OFFICIALS hope to keep North and South Korean diplomats from meeting at government-hosted cocktail parties and dinners to avoid tension between the envoys whose nations remain technically at war.

The arrival of four diplomats from Pyongyang on August 31 has prompted SAR officials to draw up guidelines for handling the representatives.

Officials had been told to avoid inviting envoys from both sides to the same function if it was a small event, said a source.

They would have to be invited in turns to separate cocktail parties, receptions or dinners.

But it would be acceptable for them both to be represented at large events, said the source.

South Korean officials, some of whom hope to have contact with their counterparts from the North, will probably be bewildered by the new rules for government functions.

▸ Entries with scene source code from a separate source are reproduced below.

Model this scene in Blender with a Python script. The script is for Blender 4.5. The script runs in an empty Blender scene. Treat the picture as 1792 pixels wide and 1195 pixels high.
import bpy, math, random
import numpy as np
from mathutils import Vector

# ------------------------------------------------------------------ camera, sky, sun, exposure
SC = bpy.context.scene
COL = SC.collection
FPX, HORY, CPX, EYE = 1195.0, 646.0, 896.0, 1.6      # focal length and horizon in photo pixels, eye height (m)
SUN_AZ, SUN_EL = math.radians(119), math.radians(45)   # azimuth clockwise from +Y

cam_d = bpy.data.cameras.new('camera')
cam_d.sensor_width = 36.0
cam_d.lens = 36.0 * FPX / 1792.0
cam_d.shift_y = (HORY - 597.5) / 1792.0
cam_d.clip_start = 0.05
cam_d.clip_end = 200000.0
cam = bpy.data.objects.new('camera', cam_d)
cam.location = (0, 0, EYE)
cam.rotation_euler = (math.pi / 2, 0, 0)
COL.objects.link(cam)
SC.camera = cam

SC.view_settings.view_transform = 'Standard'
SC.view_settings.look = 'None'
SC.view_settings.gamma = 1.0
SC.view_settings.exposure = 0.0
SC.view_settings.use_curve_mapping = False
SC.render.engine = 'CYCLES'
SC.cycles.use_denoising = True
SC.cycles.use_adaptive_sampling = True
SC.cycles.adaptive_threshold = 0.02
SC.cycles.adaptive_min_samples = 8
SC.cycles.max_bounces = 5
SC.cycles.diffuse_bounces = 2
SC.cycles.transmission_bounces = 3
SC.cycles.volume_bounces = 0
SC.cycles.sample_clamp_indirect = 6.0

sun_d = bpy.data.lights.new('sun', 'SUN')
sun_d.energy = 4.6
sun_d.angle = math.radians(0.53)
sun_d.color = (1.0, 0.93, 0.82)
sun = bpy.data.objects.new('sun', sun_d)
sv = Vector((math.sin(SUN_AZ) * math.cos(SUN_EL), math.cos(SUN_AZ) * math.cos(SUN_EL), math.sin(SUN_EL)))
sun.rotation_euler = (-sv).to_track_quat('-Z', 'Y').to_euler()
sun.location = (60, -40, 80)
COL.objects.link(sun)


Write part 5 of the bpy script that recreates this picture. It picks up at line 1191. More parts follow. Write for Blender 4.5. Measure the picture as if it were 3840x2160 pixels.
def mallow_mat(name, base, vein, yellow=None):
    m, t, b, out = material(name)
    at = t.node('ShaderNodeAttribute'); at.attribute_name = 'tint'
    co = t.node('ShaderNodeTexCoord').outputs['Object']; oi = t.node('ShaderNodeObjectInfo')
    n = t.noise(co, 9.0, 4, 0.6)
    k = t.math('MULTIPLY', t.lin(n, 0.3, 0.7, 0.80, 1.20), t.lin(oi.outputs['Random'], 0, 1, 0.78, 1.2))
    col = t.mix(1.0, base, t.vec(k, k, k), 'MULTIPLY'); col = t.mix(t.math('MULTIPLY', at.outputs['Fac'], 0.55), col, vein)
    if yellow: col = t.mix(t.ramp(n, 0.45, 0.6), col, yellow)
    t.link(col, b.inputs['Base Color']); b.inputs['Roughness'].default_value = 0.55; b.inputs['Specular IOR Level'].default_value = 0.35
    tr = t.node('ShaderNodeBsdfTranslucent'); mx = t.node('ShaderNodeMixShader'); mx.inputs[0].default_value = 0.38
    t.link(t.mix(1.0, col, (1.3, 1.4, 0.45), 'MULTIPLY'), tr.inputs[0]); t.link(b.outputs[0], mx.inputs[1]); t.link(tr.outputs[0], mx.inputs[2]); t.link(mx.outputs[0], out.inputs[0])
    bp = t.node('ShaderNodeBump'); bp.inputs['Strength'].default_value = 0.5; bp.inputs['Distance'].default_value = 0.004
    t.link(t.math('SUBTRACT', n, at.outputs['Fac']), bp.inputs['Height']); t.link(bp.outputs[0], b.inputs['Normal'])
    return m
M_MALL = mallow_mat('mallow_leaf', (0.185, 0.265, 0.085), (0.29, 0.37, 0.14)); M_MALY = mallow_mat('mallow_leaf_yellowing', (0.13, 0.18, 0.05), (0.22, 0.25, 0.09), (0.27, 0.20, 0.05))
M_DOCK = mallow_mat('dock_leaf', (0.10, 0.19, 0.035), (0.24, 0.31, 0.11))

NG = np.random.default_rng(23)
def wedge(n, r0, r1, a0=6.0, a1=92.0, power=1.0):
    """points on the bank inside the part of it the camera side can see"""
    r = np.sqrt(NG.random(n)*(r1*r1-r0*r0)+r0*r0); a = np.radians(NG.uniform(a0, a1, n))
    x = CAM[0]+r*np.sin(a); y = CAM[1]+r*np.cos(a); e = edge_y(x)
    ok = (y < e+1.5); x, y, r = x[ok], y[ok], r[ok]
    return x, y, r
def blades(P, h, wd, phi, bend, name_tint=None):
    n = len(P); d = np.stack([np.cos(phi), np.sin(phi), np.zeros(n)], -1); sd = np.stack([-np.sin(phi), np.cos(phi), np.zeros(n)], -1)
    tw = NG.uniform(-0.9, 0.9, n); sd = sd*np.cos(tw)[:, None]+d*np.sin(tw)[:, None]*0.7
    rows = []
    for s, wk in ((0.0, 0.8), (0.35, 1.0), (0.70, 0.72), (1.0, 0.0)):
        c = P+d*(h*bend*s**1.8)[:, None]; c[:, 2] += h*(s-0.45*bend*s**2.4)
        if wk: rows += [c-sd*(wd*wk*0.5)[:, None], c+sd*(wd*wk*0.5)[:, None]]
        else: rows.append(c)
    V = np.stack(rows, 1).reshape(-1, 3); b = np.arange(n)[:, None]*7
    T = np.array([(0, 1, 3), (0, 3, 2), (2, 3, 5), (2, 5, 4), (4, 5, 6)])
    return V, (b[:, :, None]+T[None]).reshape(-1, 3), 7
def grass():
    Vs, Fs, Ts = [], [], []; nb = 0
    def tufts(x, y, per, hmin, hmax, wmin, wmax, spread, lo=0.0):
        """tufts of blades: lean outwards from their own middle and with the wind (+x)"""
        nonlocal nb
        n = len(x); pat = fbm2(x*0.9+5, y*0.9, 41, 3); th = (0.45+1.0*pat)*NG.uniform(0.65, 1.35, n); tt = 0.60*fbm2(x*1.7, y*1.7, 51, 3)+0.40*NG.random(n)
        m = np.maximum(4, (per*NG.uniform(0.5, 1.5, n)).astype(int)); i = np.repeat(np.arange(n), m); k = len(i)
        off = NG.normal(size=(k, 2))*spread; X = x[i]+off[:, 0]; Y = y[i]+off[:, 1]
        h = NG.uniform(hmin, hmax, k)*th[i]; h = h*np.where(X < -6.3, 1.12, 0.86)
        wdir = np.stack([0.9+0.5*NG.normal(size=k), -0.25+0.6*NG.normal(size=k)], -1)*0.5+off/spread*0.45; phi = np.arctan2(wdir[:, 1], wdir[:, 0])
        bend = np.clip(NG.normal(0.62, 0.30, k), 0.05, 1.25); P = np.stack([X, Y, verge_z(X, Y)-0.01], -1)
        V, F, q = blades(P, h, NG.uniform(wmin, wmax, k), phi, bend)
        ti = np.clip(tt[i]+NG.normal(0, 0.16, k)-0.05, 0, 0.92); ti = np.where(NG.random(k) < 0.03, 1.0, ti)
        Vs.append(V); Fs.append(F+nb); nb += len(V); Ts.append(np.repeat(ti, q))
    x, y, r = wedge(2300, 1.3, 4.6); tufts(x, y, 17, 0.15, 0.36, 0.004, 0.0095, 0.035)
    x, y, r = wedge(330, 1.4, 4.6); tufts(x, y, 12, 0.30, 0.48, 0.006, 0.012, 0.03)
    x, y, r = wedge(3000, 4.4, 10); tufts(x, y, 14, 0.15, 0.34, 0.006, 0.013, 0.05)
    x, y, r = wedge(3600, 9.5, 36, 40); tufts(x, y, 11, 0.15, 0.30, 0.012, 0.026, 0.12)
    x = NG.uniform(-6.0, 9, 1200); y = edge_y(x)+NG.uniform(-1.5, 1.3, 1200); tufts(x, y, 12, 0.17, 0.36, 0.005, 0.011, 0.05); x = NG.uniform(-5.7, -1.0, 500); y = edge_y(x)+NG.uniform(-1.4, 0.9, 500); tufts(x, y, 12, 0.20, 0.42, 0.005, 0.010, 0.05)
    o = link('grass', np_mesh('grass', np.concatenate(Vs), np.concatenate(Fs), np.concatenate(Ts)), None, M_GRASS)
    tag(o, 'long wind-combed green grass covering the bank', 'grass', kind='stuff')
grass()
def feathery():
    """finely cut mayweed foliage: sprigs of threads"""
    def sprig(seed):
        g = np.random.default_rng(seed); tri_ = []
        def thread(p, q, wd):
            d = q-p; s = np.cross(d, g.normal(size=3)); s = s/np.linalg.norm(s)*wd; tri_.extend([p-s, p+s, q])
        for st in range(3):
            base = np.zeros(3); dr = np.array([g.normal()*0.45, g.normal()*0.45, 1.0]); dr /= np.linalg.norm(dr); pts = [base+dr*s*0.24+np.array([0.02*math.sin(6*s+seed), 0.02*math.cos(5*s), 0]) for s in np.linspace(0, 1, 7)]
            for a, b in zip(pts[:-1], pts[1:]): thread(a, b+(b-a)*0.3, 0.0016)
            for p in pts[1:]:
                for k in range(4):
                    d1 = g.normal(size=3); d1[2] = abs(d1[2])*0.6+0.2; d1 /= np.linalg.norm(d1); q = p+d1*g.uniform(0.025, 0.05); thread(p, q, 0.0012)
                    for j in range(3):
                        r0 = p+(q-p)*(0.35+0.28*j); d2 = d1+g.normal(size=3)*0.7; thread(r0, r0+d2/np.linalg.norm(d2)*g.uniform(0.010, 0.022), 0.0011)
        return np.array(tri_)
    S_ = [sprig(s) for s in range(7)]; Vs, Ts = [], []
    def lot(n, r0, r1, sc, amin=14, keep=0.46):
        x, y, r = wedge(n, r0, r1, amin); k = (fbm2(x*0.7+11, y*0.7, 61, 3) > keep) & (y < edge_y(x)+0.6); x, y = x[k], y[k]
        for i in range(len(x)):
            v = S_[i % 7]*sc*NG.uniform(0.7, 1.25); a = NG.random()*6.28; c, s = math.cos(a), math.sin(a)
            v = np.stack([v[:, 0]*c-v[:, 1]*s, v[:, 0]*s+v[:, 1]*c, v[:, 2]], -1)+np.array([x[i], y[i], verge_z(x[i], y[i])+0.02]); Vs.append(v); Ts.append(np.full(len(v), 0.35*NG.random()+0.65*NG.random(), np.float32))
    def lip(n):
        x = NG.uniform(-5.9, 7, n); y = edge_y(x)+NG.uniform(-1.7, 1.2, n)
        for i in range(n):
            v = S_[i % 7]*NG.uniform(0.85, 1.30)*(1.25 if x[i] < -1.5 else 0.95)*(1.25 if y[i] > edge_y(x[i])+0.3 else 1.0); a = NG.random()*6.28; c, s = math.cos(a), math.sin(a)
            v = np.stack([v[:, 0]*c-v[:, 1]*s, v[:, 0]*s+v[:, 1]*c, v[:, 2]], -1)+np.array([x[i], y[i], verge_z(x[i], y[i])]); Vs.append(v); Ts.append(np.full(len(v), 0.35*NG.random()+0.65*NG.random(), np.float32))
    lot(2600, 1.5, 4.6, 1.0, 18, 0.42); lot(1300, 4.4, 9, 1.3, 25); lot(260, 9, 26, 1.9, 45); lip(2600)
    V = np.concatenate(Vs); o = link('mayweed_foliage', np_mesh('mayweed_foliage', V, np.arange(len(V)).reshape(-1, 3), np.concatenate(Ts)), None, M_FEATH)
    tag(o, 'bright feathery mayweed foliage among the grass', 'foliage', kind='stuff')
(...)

The rules are likely to have been drawn up to accommodate the desires of North Korean officials who usually will only meet a South Korean in groups of two or more.

The delegation from the North has been given the task of opening a consulate, probably in Wan Chai, according to diplomatic analysts.

Beijing in May granted permission for North Korea to establish a mission in the SAR in what analysts believed was a move to draw the Stalinist nation out of isolation and balance its growing relations with Seoul.

South Korean and United States diplomats have raised concerns about the opening of a North Korean consulate in Hong Kong, citing its record of using diplomatic missions for drug trafficking, weapon deals and money laundering.

Britain, while it controlled Hong Kong, rejected repeated overtures from Pyongyang to open a trade office.

Acting consul-general An Jun-gun is said to be a Foreign Ministry official in his mid-50s who has been posted previously to the Middle East.

Two diplomats in the delegation, also from the Foreign Ministry, are said to have expertise in economic affairs.

Mr An is expected to be replaced by another official as consul-general once the mission is established.

North Korea has sold rocket technology to Middle East nations such as Syria and Iran.